## Required work
Print the full listing exactly.

## Supplied entries
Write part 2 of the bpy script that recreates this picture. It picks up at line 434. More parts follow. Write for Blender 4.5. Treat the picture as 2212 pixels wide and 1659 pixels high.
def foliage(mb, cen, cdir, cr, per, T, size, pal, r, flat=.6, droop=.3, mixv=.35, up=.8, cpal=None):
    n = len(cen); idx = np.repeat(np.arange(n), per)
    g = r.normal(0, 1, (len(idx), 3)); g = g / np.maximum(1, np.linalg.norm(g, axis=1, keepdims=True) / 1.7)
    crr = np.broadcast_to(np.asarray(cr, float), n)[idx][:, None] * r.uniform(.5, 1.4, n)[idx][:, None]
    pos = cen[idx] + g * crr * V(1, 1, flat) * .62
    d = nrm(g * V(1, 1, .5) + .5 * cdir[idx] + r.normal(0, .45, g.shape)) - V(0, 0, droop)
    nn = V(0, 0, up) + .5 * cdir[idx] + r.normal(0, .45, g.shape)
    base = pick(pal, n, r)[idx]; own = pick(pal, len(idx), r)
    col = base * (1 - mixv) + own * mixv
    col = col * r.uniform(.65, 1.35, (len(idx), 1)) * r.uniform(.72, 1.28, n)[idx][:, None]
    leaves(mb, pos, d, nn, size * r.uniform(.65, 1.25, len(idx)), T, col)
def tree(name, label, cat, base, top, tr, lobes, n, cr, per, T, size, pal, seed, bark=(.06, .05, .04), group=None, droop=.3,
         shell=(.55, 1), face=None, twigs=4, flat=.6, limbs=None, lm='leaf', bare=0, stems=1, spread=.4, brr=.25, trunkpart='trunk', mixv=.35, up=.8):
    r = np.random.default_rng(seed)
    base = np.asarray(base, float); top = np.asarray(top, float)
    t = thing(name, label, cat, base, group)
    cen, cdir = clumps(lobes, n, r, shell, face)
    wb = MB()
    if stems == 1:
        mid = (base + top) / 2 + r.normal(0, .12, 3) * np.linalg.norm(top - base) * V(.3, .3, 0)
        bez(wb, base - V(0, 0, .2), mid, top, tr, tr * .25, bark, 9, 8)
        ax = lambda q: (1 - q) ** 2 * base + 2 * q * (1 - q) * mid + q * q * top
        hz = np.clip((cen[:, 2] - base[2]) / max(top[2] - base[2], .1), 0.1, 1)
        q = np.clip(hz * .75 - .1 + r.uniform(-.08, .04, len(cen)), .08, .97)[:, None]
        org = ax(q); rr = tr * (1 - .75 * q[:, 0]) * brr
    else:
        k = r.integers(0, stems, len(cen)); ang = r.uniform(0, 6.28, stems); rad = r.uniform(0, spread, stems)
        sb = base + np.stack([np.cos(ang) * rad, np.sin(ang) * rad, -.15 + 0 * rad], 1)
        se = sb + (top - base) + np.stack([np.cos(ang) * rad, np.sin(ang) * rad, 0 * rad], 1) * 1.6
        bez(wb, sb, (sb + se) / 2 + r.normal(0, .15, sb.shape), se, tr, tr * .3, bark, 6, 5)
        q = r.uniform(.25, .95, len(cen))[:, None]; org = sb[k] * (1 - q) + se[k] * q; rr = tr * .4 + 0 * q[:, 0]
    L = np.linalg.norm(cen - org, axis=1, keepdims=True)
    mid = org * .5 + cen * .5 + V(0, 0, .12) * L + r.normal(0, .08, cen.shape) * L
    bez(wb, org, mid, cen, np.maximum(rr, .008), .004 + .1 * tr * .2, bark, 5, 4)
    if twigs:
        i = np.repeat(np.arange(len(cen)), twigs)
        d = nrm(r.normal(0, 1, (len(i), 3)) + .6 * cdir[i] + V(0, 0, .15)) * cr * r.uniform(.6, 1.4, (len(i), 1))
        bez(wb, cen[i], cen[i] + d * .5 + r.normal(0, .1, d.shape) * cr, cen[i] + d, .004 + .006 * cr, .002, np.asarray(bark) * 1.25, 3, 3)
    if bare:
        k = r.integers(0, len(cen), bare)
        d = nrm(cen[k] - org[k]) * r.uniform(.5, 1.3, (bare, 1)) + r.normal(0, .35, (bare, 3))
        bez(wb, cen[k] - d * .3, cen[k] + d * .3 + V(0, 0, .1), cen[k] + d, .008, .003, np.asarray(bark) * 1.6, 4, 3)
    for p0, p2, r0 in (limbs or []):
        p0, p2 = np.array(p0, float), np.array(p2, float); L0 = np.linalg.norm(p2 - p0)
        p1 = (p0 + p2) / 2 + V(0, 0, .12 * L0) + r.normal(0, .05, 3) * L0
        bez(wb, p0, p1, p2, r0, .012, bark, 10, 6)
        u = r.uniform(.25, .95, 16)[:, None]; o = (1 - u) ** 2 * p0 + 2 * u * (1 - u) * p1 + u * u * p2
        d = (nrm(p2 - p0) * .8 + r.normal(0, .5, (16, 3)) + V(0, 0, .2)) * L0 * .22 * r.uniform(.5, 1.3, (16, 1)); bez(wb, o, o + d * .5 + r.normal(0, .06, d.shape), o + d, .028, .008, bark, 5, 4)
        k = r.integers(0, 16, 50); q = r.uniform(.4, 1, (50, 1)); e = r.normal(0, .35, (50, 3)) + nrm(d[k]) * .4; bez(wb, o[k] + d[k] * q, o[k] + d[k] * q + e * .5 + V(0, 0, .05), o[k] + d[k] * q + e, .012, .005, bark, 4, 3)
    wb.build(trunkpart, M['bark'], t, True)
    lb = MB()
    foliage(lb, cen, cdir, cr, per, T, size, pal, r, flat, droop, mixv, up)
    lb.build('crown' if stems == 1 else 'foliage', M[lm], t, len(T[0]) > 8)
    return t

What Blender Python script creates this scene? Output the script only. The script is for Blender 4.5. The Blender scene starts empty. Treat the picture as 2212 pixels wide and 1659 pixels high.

## Correct response
Write part 2 of the bpy script that recreates this picture. It picks up at line 434. More parts follow. Write for Blender 4.5. Treat the picture as 2212 pixels wide and 1659 pixels high.
def foliage(mb, cen, cdir, cr, per, T, size, pal, r, flat=.6, droop=.3, mixv=.35, up=.8, cpal=None):
    n = len(cen); idx = np.repeat(np.arange(n), per)
    g = r.normal(0, 1, (len(idx), 3)); g = g / np.maximum(1, np.linalg.norm(g, axis=1, keepdims=True) / 1.7)
    crr = np.broadcast_to(np.asarray(cr, float), n)[idx][:, None] * r.uniform(.5, 1.4, n)[idx][:, None]
    pos = cen[idx] + g * crr * V(1, 1, flat) * .62
    d = nrm(g * V(1, 1, .5) + .5 * cdir[idx] + r.normal(0, .45, g.shape)) - V(0, 0, droop)
    nn = V(0, 0, up) + .5 * cdir[idx] + r.normal(0, .45, g.shape)
    base = pick(pal, n, r)[idx]; own = pick(pal, len(idx), r)
    col = base * (1 - mixv) + own * mixv
    col = col * r.uniform(.65, 1.35, (len(idx), 1)) * r.uniform(.72, 1.28, n)[idx][:, None]
    leaves(mb, pos, d, nn, size * r.uniform(.65, 1.25, len(idx)), T, col)
def tree(name, label, cat, base, top, tr, lobes, n, cr, per, T, size, pal, seed, bark=(.06, .05, .04), group=None, droop=.3,
         shell=(.55, 1), face=None, twigs=4, flat=.6, limbs=None, lm='leaf', bare=0, stems=1, spread=.4, brr=.25, trunkpart='trunk', mixv=.35, up=.8):
    r = np.random.default_rng(seed)
    base = np.asarray(base, float); top = np.asarray(top, float)
    t = thing(name, label, cat, base, group)
    cen, cdir = clumps(lobes, n, r, shell, face)
    wb = MB()
    if stems == 1:
        mid = (base + top) / 2 + r.normal(0, .12, 3) * np.linalg.norm(top - base) * V(.3, .3, 0)
        bez(wb, base - V(0, 0, .2), mid, top, tr, tr * .25, bark, 9, 8)
        ax = lambda q: (1 - q) ** 2 * base + 2 * q * (1 - q) * mid + q * q * top
        hz = np.clip((cen[:, 2] - base[2]) / max(top[2] - base[2], .1), 0.1, 1)
        q = np.clip(hz * .75 - .1 + r.uniform(-.08, .04, len(cen)), .08, .97)[:, None]
        org = ax(q); rr = tr * (1 - .75 * q[:, 0]) * brr
    else:
        k = r.integers(0, stems, len(cen)); ang = r.uniform(0, 6.28, stems); rad = r.uniform(0, spread, stems)
        sb = base + np.stack([np.cos(ang) * rad, np.sin(ang) * rad, -.15 + 0 * rad], 1)
        se = sb + (top - base) + np.stack([np.cos(ang) * rad, np.sin(ang) * rad, 0 * rad], 1) * 1.6
        bez(wb, sb, (sb + se) / 2 + r.normal(0, .15, sb.shape), se, tr, tr * .3, bark, 6, 5)
        q = r.uniform(.25, .95, len(cen))[:, None]; org = sb[k] * (1 - q) + se[k] * q; rr = tr * .4 + 0 * q[:, 0]
    L = np.linalg.norm(cen - org, axis=1, keepdims=True)
    mid = org * .5 + cen * .5 + V(0, 0, .12) * L + r.normal(0, .08, cen.shape) * L
    bez(wb, org, mid, cen, np.maximum(rr, .008), .004 + .1 * tr * .2, bark, 5, 4)
    if twigs:
        i = np.repeat(np.arange(len(cen)), twigs)
        d = nrm(r.normal(0, 1, (len(i), 3)) + .6 * cdir[i] + V(0, 0, .15)) * cr * r.uniform(.6, 1.4, (len(i), 1))
        bez(wb, cen[i], cen[i] + d * .5 + r.normal(0, .1, d.shape) * cr, cen[i] + d, .004 + .006 * cr, .002, np.asarray(bark) * 1.25, 3, 3)
    if bare:
        k = r.integers(0, len(cen), bare)
        d = nrm(cen[k] - org[k]) * r.uniform(.5, 1.3, (bare, 1)) + r.normal(0, .35, (bare, 3))
        bez(wb, cen[k] - d * .3, cen[k] + d * .3 + V(0, 0, .1), cen[k] + d, .008, .003, np.asarray(bark) * 1.6, 4, 3)
    for p0, p2, r0 in (limbs or []):
        p0, p2 = np.array(p0, float), np.array(p2, float); L0 = np.linalg.norm(p2 - p0)
        p1 = (p0 + p2) / 2 + V(0, 0, .12 * L0) + r.normal(0, .05, 3) * L0
        bez(wb, p0, p1, p2, r0, .012, bark, 10, 6)
        u = r.uniform(.25, .95, 16)[:, None]; o = (1 - u) ** 2 * p0 + 2 * u * (1 - u) * p1 + u * u * p2
        d = (nrm(p2 - p0) * .8 + r.normal(0, .5, (16, 3)) + V(0, 0, .2)) * L0 * .22 * r.uniform(.5, 1.3, (16, 1)); bez(wb, o, o + d * .5 + r.normal(0, .06, d.shape), o + d, .028, .008, bark, 5, 4)
        k = r.integers(0, 16, 50); q = r.uniform(.4, 1, (50, 1)); e = r.normal(0, .35, (50, 3)) + nrm(d[k]) * .4; bez(wb, o[k] + d[k] * q, o[k] + d[k] * q + e * .5 + V(0, 0, .05), o[k] + d[k] * q + e, .012, .005, bark, 4, 3)
    wb.build(trunkpart, M['bark'], t, True)
    lb = MB()
    foliage(lb, cen, cdir, cr, per, T, size, pal, r, flat, droop, mixv, up)
    lb.build('crown' if stems == 1 else 'foliage', M[lm], t, len(T[0]) > 8)
    return t

What Blender Python script creates this scene? Output the script only. The script is for Blender 4.5. The Blender scene starts empty. Treat the picture as 2212 pixels wide and 1659 pixels high.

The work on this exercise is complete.